I have been drinking coffee and I feel the need to get some ideas out of my head; I will fine tune them later but right now there is a sense of urgency to put them down.
I've got numbers on the brain. Numbers are great tools to use as an aid to illustrate ideas and demonstrate concepts.
If we were to start counting the objects that surround us, that number would quickly grow. If there are a finite number of objects in the universe, it would be a very large number composed of an infinite number of digits.
Let's say that there are ten objects in a study room. A table, chair, desk, lamp, computer, monitor, cup, keyboard, mouse and pencil. We assign each one of those objects a number from one to ten with no particular hierarchy, ten different numbers for ten different objects. No matter what number I assign to each object, there will always be ten objects, that is a fact.
Now if we were to allocate a number to a position in the room where those objects could be placed, we would have different permutations for where those objects could be positioned.
We have another room adjacent to the first room, the bathroom which also contains ten objects.
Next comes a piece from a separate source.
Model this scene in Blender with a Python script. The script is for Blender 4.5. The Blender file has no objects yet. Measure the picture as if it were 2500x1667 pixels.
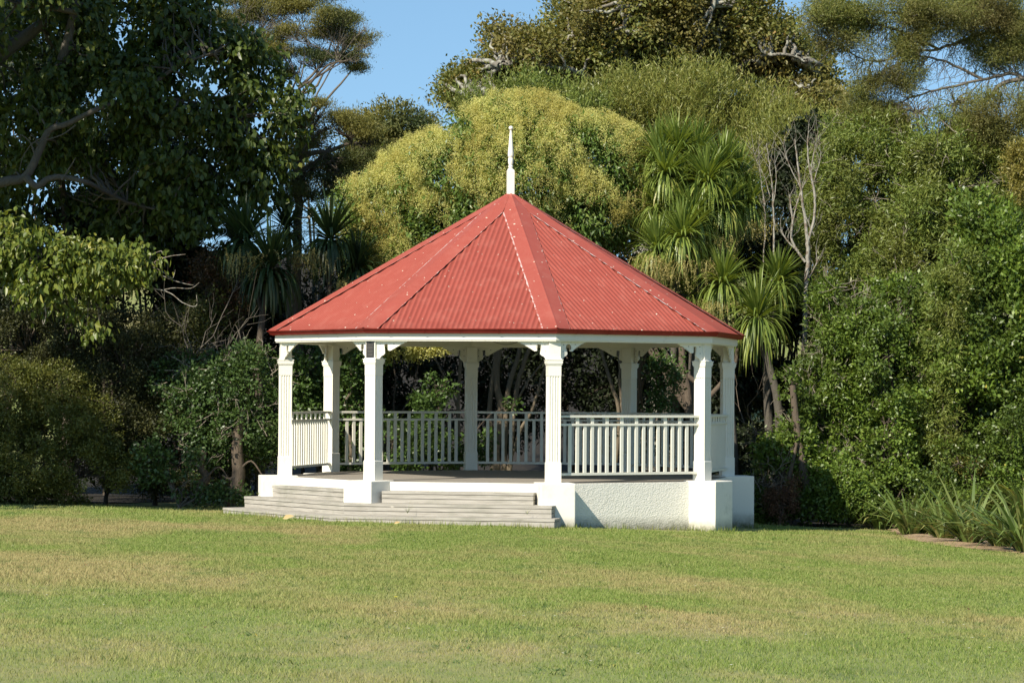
import bpy, math, random
import numpy as np
from mathutils import Vector, Matrix
rng = np.random.default_rng(7); random.seed(7)
R_ = math.radians
scene = bpy.context.scene
# ---------------------------------------------------------------- camera
F = 7365.0; CAM = np.array([0.0, -45.66, 1.313]); YAW, PITCH, ROLL = 0.0008, 0.0158, 0.0062
cam_d = bpy.data.cameras.new('camera'); cam = bpy.data.objects.new('camera', cam_d)
scene.collection.objects.link(cam); scene.camera = cam
cam_d.sensor_width = 36.0; cam_d.lens = 36.0 * F / 2500.0; cam_d.clip_start = 0.5; cam_d.clip_end = 3000
fw = np.array([math.sin(YAW)*math.cos(PITCH), math.cos(YAW)*math.cos(PITCH), math.sin(PITCH)])
rt0 = np.array([math.cos(YAW), -math.sin(YAW), 0.0]); up0 = np.cross(rt0, fw)
RT = rt0*math.cos(ROLL) + up0*math.sin(ROLL); UP = np.cross(RT, fw)
cam.matrix_world = Matrix(((RT[0], UP[0], -fw[0], CAM[0]), (RT[1], UP[1], -fw[1], CAM[1]), (RT[2], UP[2], -fw[2], CAM[2]), (0, 0, 0, 1)))
scene.render.resolution_x = 1024; scene.render.resolution_y = 682
# ---------------------------------------------------------------- sky, sun, exposure
SUN_AZ, SUN_EL = R_(-36), R_(39)          # azimuth measured from the camera side, negative to the left
sdir = Vector((math.sin(SUN_AZ)*math.cos(SUN_EL), -math.cos(SUN_AZ)*math.cos(SUN_EL), math.sin(SUN_EL)))
world = bpy.data.worlds.new('World'); scene.world = world; world.use_nodes = True
wn = world.node_tree; bgn = wn.nodes['Background']
sky = wn.nodes.new('ShaderNodeTexSky'); sky.sky_type = 'NISHITA'; sky.sun_disc = False
sky.sun_elevation = SUN_EL; sky.sun_rotation = math.pi - SUN_AZ
sky.air_density = 1.0; sky.dust_density = 0.25; sky.ozone_density = 2.0
tcw = wn.nodes.new('ShaderNodeTexCoord'); mpw = wn.nodes.new('ShaderNodeVectorMath'); mpw.operation = 'ADD'; mpw.inputs[1].default_value = (0, 0, 0.15)
wn.links.new(tcw.outputs['Generated'], mpw.inputs[0]); nmw = wn.nodes.new('ShaderNodeVectorMath'); nmw.operation = 'NORMALIZE'
wn.links.new(mpw.outputs[0], nmw.inputs[0]); wn.links.new(nmw.outputs[0], sky.inputs[0])     # clear air: the blue reaches down to the tree tops
tint = wn.nodes.new('ShaderNodeMix'); tint.data_type = 'RGBA'; tint.blend_type = 'MULTIPLY'; tint.inputs[0].default_value = 1.0; tint.inputs[7].default_value = (0.92, 1.05, 1.02, 1)
wn.links.new(sky.outputs[0], tint.inputs[6]); wn.links.new(tint.outputs[2], bgn.inputs[0]); bgn.inputs[1].default_value = 0.106
sun_d = bpy.data.lights.new('sun', 'SUN'); sun_d.energy = 4.9; sun_d.angle = R_(0.53); sun_d.color = (1.0, 0.91, 0.77)
sun = bpy.data.objects.new('sun', sun_d); scene.collection.objects.link(sun)
sun.rotation_euler = sdir.to_track_quat('Z', 'Y').to_euler(); sun.location = (-30, -30, 30)
scene.view_settings.view_transform = 'Standard'; scene.view_settings.look = 'None'
scene.view_settings.exposure = 0.58; scene.view_settings.gamma = 1.0
scene.render.engine = 'CYCLES'
scene.cycles.max_bounces = 6; scene.cycles.diffuse_bounces = 3; scene.cycles.glossy_bounces = 2
scene.cycles.transmission_bounces = 4; scene.cycles.transparent_max_bounces = 4

# ---------------------------------------------------------------- helpers
COL = scene.collection
def smooth01(t): t = np.clip(t, 0, 1); return t*t*(3-2*t)
def ground(x, y):
    x = np.asarray(x, float); y = np.asarray(y, float)
    sx = np.where(x > 0, -0.036*np.minimum(x, 14), -0.016*np.maximum(x, -14))
    sy = -0.015*np.clip(y, -40, 8)
    hill = 6.0*smooth01((y-13)/34.0) + 3.0*smooth01((y-50)/200.0)
    bump = 0.02*np.sin(x*0.7+1.3)*np.sin(y*0.45) + 0.012*np.sin(x*1.9+y*1.1)
    return -0.645 + sx + sy + hill + bump*smooth01((np.hypot(x, y)-4.3)/3)
def ray(px, py):
    v = fw*F + RT*(px-1250) + UP*(833.5-py); return v/v[1]
def at(px, py, Y):
    v = ray(px, py); return CAM + v*(Y-CAM[1])
def ghit(px, py):
    v = ray(px, py)
    t = 5.0
    for _ in range(4000):
        p = CAM+v*t
        if p[2] < ground(p[0], p[1]): break
        t += 0.02
    return p
def mpx(Y): return F/(Y-CAM[1])            # pixels per metre at depth plane Y

def obj(name, me, mat=None, parent=None):
    o = bpy.data.objects.new(name, me); COL.objects.link(o)
    if parent is not None: o.parent = parent
    if mat is not None:
        me.materials.clear(); me.materials.append(mat)
    return o
def thing(name, label, cat, loc=(0, 0, 0), group=None):
    o = bpy.data.objects.new(name, None); COL.objects.link(o); o.location = loc
    o['label'] = label; o['category'] = cat
    if group: o['group'] = group
    return o
def tag(o, label, cat, group=None, kind=None):
    if label: o['label'] = label
    if cat: o['category'] = cat
    if group: o['group'] = group
    if kind: o['kind'] = kind
    return o

class MB:
    """collects polygons"""
    def __init__(s): s.v = []; s.f = []
    def add(s, vs, fs):
        b = len(s.v); s.v.extend([tuple(map(float, p)) for p in vs]); s.f.extend([tuple(i+b for i in f) for f in fs])
    def box(s, c, half, rot=0.0, taper=1.0):
        cx, cy, cz = c; hx, hy, hz = half; ca, sa = math.cos(rot), math.sin(rot); vs = []
        for z, k in ((-hz, 1.0), (hz, taper)):
            for x, y in ((-hx, -hy), (hx, -hy), (hx, hy), (-hx, hy)):
                x *= k; y *= k
                vs.append((cx+x*ca-y*sa, cy+x*sa+y*ca, cz+z))
        s.add(vs, [(3, 2, 1, 0), (4, 5, 6, 7), (0, 1, 5, 4), (1, 2, 6, 5), (2, 3, 7, 6), (3, 0, 4, 7)])
    def prism(s, poly, z0, z1):
        n = len(poly)
        s.add([(x, y, z0) for x, y in poly]+[(x, y, z1) for x, y in poly],
              [tuple(range(n-1, -1, -1)), tuple(range(n, 2*n))]+[(i, (i+1) % n, n+(i+1) % n, n+i) for i in range(n)])
    def mesh(s, name, bevel=0.0, smooth=False, origin=None):
        me = bpy.data.meshes.new(name); me.from_pydata(s.v, [], s.f); me.update()
        if bevel > 0:
            import bmesh
            bm = bmesh.new(); bm.from_mesh(me)
            bmesh.ops.bevel(bm, geom=[e for e in bm.edges if e.calc_face_angle(0) > 0.5], offset=bevel, segments=2, affect='EDGES', profile=0.6)
            bm.to_mesh(me); bm.free()
        if smooth: me.polygons.foreach_set('use_smooth', [True]*len(me.polygons))
        return me

def quads_mesh(name, V, nq=None, rnd=None, smooth=False, tri=False):
    """V: (N,k,3) polygons of k verts each."""
    N, k = V.shape[0], V.shape[1]
    me = bpy.data.meshes.new(name)
    me.vertices.add(N*k); me.vertices.foreach_set('co', V.reshape(-1).astype(np.float32))
    me.loops.add(N*k); me.loops.foreach_set('vertex_index', np.arange(N*k, dtype=np.int32))
    me.polygons.add(N); me.polygons.foreach_set('loop_start', np.arange(0, N*k, k, dtype=np.int32))
    if smooth: me.polygons.foreach_set('use_smooth', np.ones(N, bool))
    if rnd is None: rnd = rng.random(N)
    a = me.attributes.new('rnd', 'FLOAT', 'FACE'); a.data.foreach_set('value', rnd.astype(np.float32))
    me.update(); return me
def nrm(a): return a/np.maximum(np.linalg.norm(a, axis=-1, keepdims=True), 1e-9)

def leaf_quads(P, D, Nn, L, W, fold=0.15, curl=0.0):
    """kite leaves: P base, D direction, Nn approx normal"""
    S = nrm(np.cross(D, Nn)); Nn = np.cross(S, D)
    L = L[:, None]; W = W[:, None]
    mid = P + D*L*0.42
    tip = P + D*L - Nn*L*curl
    return np.stack([P, mid+S*W*0.5+Nn*W*fold, tip, mid-S*W*0.5+Nn*W*fold], axis=1)
def leaf_hex(P, D, Nn, L, W, fold=0.12, curl=0.15):
    """broader 2 x quad leaf with a fold along the midrib: returns (2N,4,3)"""
    S = nrm(np.cross(D, Nn)); Nn = np.cross(S, D); L = L[:, None]; W = W[:, None]
    tip = P + D*L - Nn*L*curl; m1 = P + D*L*0.3; m2 = P+D*L*0.66-Nn*L*curl*0.35
    a = np.stack([P, m1+S*W*0.5+Nn*W*fold, m2+S*W*0.36+Nn*W*fold, tip], axis=1)
    b = np.stack([tip, m2-S*W*0.36+Nn*W*fold, m1-S*W*0.5+Nn*W*fold, P], axis=1)
    return np.concatenate([a, b])
def rand_dir(n):
    v = rng.normal(size=(n, 3)); return nrm(v)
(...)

Pretend that each room would only hold ten objects, so in order to move an object from one room, we need to exchange it with another. For the sake of argument, let's say that objects like the bathtub and sink can also be transferred. This creates different possible combinations of what objects exist in any one room at a time. When all the initial objects of each room have been replaced, the original study may resemble the bathroom and vice versa.
If we were to number every single object in reality, we would soon find that we'd start to reach an infinitesimal number, lets say that a number for every object is composed of an array of ten integers from 0-9. Each object is distinctly not the same as another object because they are not able to occupy the same space at the same time. The array of numbers could not be the same as any other array. If one array within an infinite number of arrays is changed, it will become the same as another array. The paradox is that if that happens then the infinite number of arrays becomes gradually finite which could not be possible because it creates gaps, or become a single entity which could not move.
So how does this system deal with this problem? - It does something similar to my first example of exchanging objects between two rooms. So if an array decides to change, then another array has to change too. The best way to visualize this maybe is to imagine a checkerboard made up from a 100 x 100 grid and imagine that there are snakes on this board that each occupy ten squares. The snakes do not overlap or occupy the same square as any other snake, as soon as one snake moves, the other snakes shift position so that they can all stay on the board.
For every action we take, there are an infinitesimal number of others. For each point in time, there is a singular event which marks that time. Imagine that time and space is made from a board of an infinite number of squares, each square numbered from 1 - infinity. If I were on the square labeled number five and move to square six, then someone else could occupy the free square number five, but if square six was occupied I would bump into them and have to find another free square. Because I am interacting with objects and people, I can assume that they are within a localized space that exists in a small range of infinity.
There are certain ways that things move on this board, and it follows a pattern. In mathematical terms it could be called an algorithm. The migration from one square to another follows particular patterns, which explains the forces in our world. The board is rigid and infinite, unmoving, the objects on the board move to their own algorithms. A physical representation of an object may be a particle. When a particle moves it has to displace another particle, there are no free spaces to begin with only the constant exchange of positions.
Each particle contains an infinite array to determine what and where it is. I change one of the values within the array and the arrays of other particles will shift simultaneously to prevent the particle occupying the same space.
Lately, I have been interested in the Fibonacci numbers which is found in nature, often referred to as the golden section. Fibonacci does not only describe the way things look but the way they move.
Two particles cannot occupy the same square at once, what happen when you force them to is that they have to drastically push surrounding particles out of the way to make two squares available for two particles. In order to stabilize the system, all the particles in the surrounding area are forced into new permutations.
Okay, I'm going to bed, I'll refine this to make more sense.